Late last night, about nine hours after Canadians learned of the most recent deaths in Afghanistan, Harper issued a statement:
"It is with deep sorrow that I have learned of today's tragic event in Afghanistan that took the lives of six Canadian soldiers. On behalf of all Canadians, my most sincere condolences go out," to the families, he said.
"The legacies of our fallen soldiers will be carried on by the men and women in uniform who continue to serve Canada valiantly, and remain committed to creating a stable and self-sustaining democratic society for the Afghan people," Harper said in the statement.
NDP Leader Jack Layton said the deaths are another reminder why Canada should get out of Afghanistan as soon as possible.
Liberal Leader Stéphane Dion called on Harper to make it clear to Canada's NATO partners that the Canadian mission will end as scheduled in February 2009 and not a minute longer.
"No other country has more burden on its shoulders ... than Canada," said Dion, adding that Canada "will welcome other countries to do more."
"The Prime Minister has said that he needs to have a consensus in order to extend the mission beyond February of 2009," Dion said. "This consensus will never exist."

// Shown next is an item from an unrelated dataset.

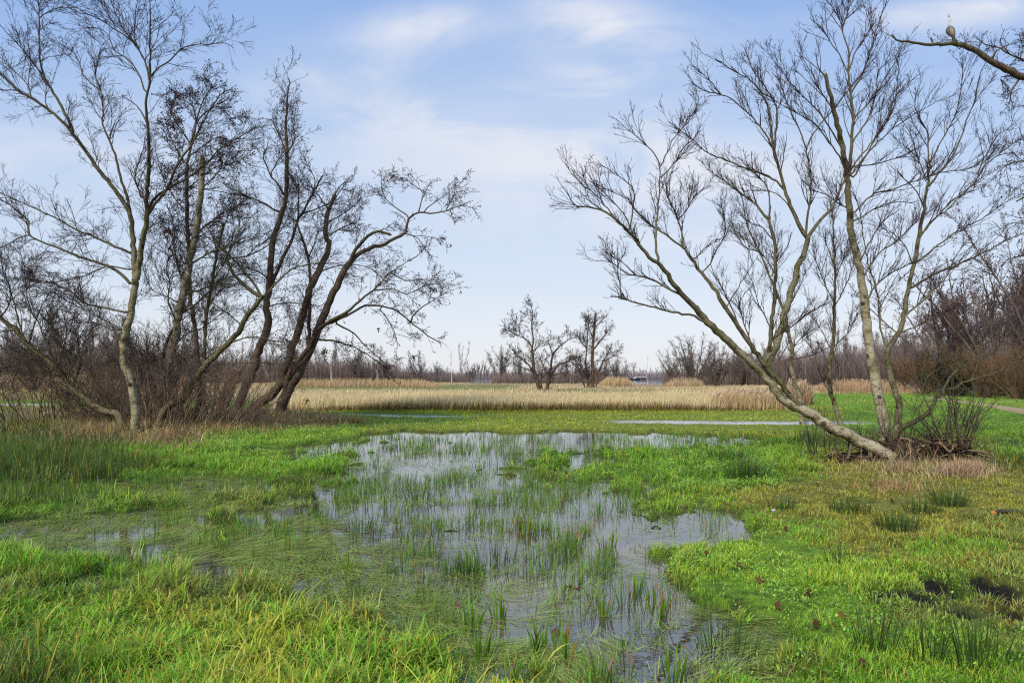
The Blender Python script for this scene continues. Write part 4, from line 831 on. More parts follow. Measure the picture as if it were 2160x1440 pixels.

Layton told a news conference Canada should pull its troops out now before the loss of any more lives in a war he says can't be won.
"What they are being asked to do now is participate in a mission that has no prospect of military success ... it will simply escalate and prolong itself until we realize that it is not going to accomplish its goals," Layton said.
The soldiers who died yesterday were returning to their forward operating base in the Panjwaii-Zhari district of Kandahar province, travelling in a convoy along a frequently used gravel road when their RG-31 armoured vehicle ' which is designed to withstand up to two simultaneous anti-tank mines ' struck a roadside bomb, Canadian Forces Brigadier-General Tim Grant told reporters at Kandahar Airfield. All of the dead were travelling in the same vehicle.
James Appathurai, a NATO spokesperson, told the CBC from Brussels the deaths were a "very heavy blow" to NATO. Panjwaii was the scene of fierce fighting by Canadian soldiers last summer in a bid to clear Taliban fighters out of what has been described as their "heartland."
The region has been considered a success story after locals began moving back into the area when last year's fighting subsided. But in recent weeks the insurgency appears to have popped its head up in a flurry of activity.